I'm a Pundit Too

Monday, May 7, 2007

Did Romney win the Debate of Stupid Questions? -- The Sequel

According to Drudge, Romney took it with 37% of the vote followed by Giuliani with 20%.

Pollster.com gives it to The Mayor with 30% followed by McCain with 17%.

Prisonplanet.com says that Ron Paul had 47% of the vote on MSNBC's poll. I can't find an active link to the MSNBC poll, but yahoo has a US Newswire story with Paul taking 43% of the MSNBC vote.

Interestingly, FoxNews says that McCain won. But the article claiming this was written by Dick Morris. Morris runs vote.com. Vote.com shows the winner to be Ron Paul with 30% followed by Romney with 29%. McCain took only 7%.

With the exception of pollster, these are all online polls, so no one knows how many people voted multiple times. Pollster's survey was limited to California adults, so the fact that the more liberal candidate won probably doesn't reflect the entire country.

More strict Constitutional conservatives now know the name Ron Paul. More conservatives got to compare Giuliani and McCain to Romney. So my question is how long before Romney and Paul are the frontrunners in a field that is currently led by a pro-abortion candidate and a candidate lax on border security? Paul answered a number of questions by saying that something was or was not authorized by the Constitution. He did it so many times that it almost seemed monotonous. But few conservatives will argue with his logic. Romney had some good answers, and I thought his explanation of his abortion views made sense. He said he has always been against it, but believed that it was a choice. After debating the issue, he believes the federal government should pass it to the states. He stood tall and looked good, which won him a lot of points. He looked like a President.

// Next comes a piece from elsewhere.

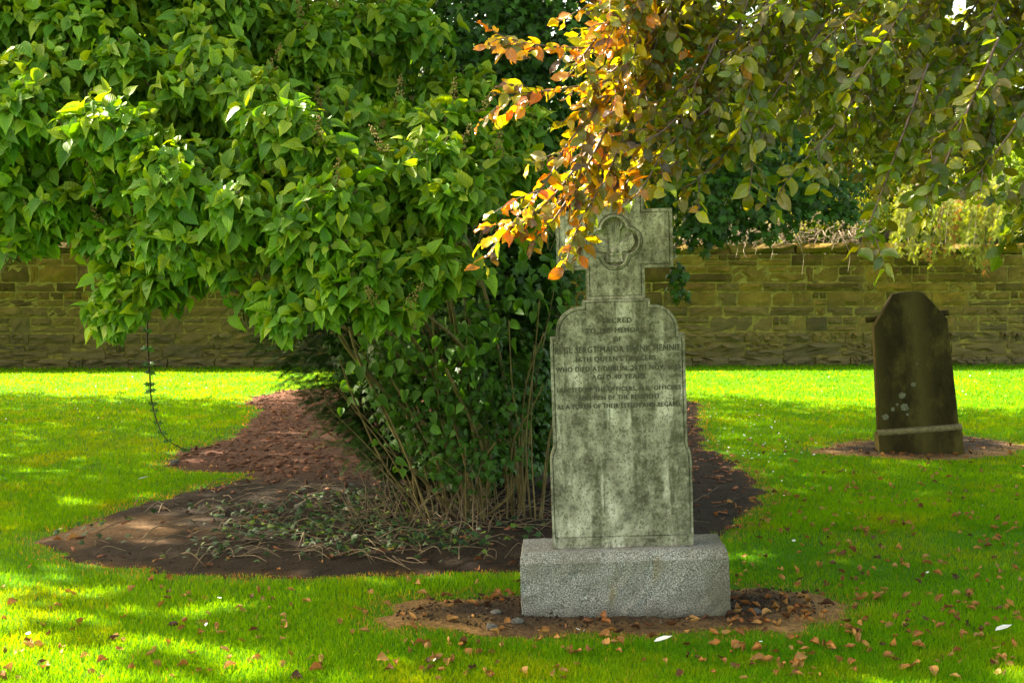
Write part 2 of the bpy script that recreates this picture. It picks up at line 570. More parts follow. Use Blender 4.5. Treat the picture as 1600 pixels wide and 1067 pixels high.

Of course, everyone is still asking about Fred and Newt. If they enter the field, do some of the others drop out? Could Fred and Newt take the frontrunner spots? People like them. Fred is mostly marketing, and Newt has that skeleton out of the closet thing. But people see a lot of comparisons in Fred and Reagan, and not just the acting thing. Newt is probably the smartest of them all when it comes to actually fixing problem. His book Winning the Future: A 21st Century Contract with America is about as good as it gets. If they enter, it changes everything. They may not win, but they certainly make the race more interesting.